I've heard second hand of academics who make a living studying this stuff say that index funds really are the best option in terms of balancing risk vs. reward.

In fact, some of them even advocate borrowing money in your 20s to put in index funds, as the leverage effects on top of compounded gains can double your money at retirement. Same line of thinking as real estate, but without the inherent risks or liquidity problems.
posted by NoRelationToLea at 10:28 AM on June 18, 2008

Just as an aside: here in the UK, we have the FTSE4Good Index series and several index funds track its various indices. The best of both worlds for the shrewd ethical investor!
posted by dogsbody at 10:31 AM on June 18, 2008

Philip Greenspun (professor and excellent photographer) has an entertaining article on investing posted on his website. He is strongly in favour of index trackers:

"Anyway, the long and the short of it is that the index outperforms 85 percent of actively managed mutual funds...

Besides getting a higher average return, there are many other good reasons to invest your money in index funds. The first is psychological. When I had individual stocks, every time a stock went up, I attributed it to luck. Every time a stock went down, I attributed it to idiocy on my part. I felt dumber and dumber with every passing year because I ignored the stocks that went up and focussed on the ones that dived. Some Wall Street types have the opposite psychology: they only remember their winners and hence come to think of themselves as Einsteins after five years. Whatever your psychology, there is a certain inner peace to be achieved by forgetting about your money.

Another reason to index is to free up time to make more money. In every office there is at least one sorry loser checking the market every ten minutes, going home at night to read financial reports, running charts, and buying software to manage his complex portfolio."
posted by sindark at 1:31 PM on June 18, 2008

One catch that I didn't see mentioned is a lack of diversification. If you have money in just one index fund, you run the risk of losing more than you should when that segment of the market performs poorly.

Here's what Vanguard has to say on it: The proportions of large-, mid-, and small-capitalization stocks in your portfolio differ from those of the market. This puts your portfolio at risk of underperforming the market when the underweighted portion of your portfolio performs well or when the overweighted portion of your portfolio performs poorly.

(The same could be said for another dimension of diversification: investment style (value vs. growth). But, index funds are generally (always?) blends of the two and diversified that way by default.)
posted by roofone at 1:42 PM on June 18, 2008

kindall wrote:

Of course, you will probably be giving up a substantial portion of your gains, since those companies often outperform the market.

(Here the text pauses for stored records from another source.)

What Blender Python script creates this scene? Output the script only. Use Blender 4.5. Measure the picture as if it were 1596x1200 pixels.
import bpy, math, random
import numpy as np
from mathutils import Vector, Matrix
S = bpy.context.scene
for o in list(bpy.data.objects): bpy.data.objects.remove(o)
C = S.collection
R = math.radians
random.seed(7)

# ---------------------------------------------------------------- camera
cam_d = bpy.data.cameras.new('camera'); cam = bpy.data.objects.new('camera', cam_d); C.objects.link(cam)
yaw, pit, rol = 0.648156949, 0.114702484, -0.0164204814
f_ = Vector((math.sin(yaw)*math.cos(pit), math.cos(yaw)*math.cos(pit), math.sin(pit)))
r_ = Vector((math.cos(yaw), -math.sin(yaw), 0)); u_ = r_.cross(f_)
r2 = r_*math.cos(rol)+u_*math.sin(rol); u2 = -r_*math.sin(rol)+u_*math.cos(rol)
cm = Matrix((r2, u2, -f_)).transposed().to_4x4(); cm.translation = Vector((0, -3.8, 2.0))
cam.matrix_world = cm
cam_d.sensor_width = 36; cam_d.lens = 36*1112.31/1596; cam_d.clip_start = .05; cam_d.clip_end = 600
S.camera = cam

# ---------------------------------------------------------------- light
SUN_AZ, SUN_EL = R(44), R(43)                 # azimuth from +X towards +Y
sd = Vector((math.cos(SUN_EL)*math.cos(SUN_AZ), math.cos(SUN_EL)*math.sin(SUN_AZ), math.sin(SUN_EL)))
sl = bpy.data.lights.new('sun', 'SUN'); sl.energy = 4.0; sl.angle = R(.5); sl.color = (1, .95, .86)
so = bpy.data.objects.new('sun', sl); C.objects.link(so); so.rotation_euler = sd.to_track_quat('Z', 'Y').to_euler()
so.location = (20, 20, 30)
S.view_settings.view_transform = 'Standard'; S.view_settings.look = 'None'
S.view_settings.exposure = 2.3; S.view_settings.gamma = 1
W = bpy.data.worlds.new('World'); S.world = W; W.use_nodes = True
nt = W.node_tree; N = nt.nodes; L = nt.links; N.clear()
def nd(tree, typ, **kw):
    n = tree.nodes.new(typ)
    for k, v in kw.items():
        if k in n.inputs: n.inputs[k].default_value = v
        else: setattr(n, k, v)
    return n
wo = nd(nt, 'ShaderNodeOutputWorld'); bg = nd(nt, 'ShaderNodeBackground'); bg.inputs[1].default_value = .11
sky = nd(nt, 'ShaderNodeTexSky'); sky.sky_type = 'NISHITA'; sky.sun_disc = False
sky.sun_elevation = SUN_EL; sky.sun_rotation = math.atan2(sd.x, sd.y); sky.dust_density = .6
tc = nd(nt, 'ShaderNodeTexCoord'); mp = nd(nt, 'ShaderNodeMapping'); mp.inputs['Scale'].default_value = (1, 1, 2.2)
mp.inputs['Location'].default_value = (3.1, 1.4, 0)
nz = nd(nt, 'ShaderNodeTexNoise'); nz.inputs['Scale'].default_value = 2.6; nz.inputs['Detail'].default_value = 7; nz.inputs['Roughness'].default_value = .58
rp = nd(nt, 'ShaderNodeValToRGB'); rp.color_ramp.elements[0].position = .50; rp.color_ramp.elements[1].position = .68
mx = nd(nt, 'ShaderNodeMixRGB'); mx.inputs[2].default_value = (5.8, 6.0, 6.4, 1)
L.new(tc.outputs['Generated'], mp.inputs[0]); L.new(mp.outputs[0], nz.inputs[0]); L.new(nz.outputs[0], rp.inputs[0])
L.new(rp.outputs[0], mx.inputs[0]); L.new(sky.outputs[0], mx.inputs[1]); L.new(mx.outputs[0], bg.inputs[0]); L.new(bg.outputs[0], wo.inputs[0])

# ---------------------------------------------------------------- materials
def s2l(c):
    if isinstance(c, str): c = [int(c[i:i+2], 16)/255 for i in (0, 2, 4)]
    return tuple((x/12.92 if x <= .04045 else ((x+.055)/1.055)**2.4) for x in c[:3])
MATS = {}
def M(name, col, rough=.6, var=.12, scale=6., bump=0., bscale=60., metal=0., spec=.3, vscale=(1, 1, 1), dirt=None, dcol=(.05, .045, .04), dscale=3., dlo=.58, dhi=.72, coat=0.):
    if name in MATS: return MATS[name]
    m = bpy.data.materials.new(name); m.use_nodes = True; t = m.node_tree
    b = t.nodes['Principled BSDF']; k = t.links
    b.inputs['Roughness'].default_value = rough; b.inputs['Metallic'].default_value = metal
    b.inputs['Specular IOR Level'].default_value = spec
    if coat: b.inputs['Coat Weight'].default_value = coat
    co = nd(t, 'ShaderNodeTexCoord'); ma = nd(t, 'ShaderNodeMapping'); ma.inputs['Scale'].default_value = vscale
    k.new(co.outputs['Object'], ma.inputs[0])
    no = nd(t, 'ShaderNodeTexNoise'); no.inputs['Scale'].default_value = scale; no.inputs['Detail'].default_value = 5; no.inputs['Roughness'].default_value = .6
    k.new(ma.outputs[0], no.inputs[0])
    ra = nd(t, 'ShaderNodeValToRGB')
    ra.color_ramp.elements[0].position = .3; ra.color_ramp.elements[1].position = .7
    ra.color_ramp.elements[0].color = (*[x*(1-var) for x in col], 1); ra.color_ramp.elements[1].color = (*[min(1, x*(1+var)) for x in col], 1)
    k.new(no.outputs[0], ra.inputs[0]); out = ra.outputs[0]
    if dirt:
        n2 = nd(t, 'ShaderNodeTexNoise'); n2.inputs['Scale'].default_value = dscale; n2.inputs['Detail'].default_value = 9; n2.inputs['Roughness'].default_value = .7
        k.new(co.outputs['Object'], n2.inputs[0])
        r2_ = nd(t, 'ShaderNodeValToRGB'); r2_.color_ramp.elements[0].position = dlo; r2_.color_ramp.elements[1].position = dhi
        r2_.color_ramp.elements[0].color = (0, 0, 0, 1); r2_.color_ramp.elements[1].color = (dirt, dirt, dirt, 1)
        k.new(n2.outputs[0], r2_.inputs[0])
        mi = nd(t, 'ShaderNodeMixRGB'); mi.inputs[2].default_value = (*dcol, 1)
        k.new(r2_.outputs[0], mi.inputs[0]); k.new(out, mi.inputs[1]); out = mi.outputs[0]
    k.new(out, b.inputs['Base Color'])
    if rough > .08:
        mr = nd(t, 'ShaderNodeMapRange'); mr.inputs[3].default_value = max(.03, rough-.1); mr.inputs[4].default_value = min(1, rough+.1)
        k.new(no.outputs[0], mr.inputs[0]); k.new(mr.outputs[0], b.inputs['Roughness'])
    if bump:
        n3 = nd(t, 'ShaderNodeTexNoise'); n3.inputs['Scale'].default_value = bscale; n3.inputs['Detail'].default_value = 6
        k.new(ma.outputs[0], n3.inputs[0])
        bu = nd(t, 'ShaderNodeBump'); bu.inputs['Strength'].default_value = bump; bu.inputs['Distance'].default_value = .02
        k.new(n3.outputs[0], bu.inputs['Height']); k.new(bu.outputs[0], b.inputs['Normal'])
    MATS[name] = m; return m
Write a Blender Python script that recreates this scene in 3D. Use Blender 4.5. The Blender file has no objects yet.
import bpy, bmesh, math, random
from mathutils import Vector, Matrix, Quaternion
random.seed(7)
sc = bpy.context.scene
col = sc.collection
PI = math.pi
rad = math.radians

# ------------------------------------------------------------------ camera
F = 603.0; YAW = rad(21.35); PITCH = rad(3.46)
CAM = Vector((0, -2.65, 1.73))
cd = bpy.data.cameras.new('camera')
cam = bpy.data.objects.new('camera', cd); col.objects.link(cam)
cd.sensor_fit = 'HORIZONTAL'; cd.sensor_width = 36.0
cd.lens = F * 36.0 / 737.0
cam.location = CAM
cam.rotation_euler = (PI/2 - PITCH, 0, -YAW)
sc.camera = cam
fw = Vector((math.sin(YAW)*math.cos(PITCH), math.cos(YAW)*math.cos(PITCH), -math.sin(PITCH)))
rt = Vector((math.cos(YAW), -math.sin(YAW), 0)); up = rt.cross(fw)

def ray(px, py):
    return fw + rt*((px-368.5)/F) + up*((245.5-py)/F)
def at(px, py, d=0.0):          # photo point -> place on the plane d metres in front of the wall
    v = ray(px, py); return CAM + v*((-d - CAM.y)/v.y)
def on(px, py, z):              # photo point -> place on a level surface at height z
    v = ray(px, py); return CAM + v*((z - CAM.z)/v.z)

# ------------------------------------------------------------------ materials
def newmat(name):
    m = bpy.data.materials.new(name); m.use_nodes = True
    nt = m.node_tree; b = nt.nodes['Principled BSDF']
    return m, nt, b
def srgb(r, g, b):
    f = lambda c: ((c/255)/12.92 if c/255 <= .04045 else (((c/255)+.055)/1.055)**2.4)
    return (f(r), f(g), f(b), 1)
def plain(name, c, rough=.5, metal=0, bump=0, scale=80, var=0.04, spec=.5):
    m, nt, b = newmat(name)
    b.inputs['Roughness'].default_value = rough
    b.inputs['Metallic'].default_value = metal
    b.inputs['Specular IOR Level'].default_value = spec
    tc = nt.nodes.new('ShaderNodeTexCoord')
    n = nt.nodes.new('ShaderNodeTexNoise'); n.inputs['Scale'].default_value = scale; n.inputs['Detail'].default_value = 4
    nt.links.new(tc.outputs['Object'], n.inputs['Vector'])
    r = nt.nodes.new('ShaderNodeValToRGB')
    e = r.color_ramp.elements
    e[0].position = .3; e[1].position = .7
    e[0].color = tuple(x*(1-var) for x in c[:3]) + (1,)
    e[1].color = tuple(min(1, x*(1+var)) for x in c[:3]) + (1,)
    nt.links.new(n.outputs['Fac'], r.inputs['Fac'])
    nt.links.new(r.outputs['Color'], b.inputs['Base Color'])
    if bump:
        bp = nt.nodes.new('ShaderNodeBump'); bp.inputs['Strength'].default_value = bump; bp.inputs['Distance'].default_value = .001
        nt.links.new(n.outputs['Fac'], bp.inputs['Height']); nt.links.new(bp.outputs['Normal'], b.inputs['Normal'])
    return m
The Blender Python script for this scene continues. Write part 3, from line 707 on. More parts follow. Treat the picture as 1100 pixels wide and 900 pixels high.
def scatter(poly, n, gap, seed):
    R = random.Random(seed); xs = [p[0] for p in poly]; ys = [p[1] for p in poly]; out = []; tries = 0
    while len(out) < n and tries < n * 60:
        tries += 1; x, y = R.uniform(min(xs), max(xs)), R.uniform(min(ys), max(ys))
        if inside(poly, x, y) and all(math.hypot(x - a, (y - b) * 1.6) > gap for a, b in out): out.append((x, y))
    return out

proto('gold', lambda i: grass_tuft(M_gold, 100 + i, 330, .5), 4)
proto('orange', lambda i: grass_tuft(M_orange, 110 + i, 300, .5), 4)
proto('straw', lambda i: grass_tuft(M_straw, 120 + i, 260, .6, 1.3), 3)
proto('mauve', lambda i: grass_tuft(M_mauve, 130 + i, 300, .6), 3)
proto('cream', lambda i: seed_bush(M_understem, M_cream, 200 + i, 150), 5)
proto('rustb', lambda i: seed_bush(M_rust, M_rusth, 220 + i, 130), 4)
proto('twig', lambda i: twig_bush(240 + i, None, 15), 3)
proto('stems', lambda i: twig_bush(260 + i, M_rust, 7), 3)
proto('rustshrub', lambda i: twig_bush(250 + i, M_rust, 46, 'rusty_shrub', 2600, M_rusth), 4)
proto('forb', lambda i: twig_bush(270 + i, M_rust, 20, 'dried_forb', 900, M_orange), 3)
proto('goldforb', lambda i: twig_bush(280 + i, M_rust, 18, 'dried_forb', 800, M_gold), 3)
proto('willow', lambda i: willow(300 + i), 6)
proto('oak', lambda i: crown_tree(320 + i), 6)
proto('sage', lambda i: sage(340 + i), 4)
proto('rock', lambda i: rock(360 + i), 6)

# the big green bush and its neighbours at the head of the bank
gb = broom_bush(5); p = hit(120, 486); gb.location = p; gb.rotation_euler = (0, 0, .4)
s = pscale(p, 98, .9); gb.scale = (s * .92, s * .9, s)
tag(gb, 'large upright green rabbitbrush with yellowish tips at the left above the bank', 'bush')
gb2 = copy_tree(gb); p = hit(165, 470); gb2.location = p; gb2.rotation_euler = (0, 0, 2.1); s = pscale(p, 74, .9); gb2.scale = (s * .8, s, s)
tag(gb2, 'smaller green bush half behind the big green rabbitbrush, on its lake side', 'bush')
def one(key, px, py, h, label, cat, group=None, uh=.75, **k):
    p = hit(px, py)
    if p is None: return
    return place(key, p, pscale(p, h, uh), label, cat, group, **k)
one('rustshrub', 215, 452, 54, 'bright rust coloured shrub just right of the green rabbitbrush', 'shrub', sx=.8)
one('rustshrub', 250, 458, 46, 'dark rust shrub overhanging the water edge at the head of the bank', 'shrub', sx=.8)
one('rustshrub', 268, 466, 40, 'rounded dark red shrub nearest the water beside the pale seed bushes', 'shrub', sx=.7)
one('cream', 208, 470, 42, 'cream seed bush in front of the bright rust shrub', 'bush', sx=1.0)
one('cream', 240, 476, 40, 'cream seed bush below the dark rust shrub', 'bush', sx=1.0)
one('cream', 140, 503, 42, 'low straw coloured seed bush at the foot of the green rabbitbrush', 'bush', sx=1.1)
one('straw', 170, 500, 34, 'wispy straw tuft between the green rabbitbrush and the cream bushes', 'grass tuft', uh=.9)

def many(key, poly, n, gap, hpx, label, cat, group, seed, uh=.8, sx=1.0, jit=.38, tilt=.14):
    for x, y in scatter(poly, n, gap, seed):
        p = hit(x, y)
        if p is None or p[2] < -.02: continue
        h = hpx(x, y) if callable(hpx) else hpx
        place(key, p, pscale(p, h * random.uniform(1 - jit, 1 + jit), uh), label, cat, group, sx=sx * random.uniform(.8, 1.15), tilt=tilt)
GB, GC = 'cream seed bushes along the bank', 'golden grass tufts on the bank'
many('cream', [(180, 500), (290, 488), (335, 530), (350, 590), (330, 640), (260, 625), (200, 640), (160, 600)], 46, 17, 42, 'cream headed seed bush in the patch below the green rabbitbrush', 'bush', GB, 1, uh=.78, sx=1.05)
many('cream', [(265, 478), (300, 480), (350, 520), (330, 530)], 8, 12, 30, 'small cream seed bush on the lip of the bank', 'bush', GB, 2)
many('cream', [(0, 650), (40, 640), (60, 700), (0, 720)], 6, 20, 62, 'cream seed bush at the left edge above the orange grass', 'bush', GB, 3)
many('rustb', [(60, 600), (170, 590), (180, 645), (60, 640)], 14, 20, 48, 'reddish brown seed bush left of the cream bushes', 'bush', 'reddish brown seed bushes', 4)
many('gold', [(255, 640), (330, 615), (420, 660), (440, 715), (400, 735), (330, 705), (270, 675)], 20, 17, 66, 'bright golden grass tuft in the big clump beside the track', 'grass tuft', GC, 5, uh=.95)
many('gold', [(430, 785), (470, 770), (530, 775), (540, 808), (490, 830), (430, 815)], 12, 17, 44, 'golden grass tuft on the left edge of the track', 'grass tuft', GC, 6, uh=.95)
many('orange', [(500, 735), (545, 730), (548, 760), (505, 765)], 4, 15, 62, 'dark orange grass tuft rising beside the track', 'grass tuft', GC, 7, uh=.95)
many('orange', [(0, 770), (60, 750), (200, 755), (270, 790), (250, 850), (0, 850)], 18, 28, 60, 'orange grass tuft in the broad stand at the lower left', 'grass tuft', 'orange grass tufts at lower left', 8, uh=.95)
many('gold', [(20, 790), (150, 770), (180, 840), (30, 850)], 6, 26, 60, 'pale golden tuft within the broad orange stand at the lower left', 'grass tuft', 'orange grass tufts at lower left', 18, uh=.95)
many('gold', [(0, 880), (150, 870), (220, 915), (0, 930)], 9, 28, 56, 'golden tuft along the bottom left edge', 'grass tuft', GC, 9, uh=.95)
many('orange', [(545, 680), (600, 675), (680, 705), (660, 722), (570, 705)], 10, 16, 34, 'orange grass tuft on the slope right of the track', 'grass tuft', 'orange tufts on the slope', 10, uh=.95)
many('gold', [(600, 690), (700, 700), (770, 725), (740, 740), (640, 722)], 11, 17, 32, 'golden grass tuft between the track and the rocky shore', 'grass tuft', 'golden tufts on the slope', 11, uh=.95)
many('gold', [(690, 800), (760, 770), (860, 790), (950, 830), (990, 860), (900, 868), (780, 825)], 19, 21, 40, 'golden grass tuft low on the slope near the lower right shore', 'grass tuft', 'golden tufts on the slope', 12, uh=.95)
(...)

Hence, all the world's problems...

I have a big problem with having to invest my 401K with operators who encourage the amoral behavior of corporations. I've felt for years that the value of oil and defense contractors were going to skyrocket due to the war yet I could not bring myself to invest in companies like Halliburton because I consider this profiting off the blood of innocents. We will continue to degrade as a race the longer we continue to shelter our conscience with Mutual/Hedge funds who invest in companies that see dollar signs where others see tragedy.

There used to be a time in this nation when less that 5% held stocks now that number must be well over 50%. I believe the more of us own stock the more silent we become to the ammorality of corporations because ownership makes us complicit.
posted by any major dude at 1:50 PM on June 18, 2008

The catch is, you will not do as good as is theoretically possible. If you spent X hours a day researching companies and sectors to invest in, and continuously readjust, you might to better than an index fund. But if you don't have that kind of time or talent, then doing it yourself will fail. As will putting it into a mutual fund that may not have your long term interests in mind.
posted by gjc at 8:16 PM on June 18, 2008

Mod note: a few comments removed - don't do this here. if you are not answering the question can you pleas take side discusisons to email or metatalk? thank you.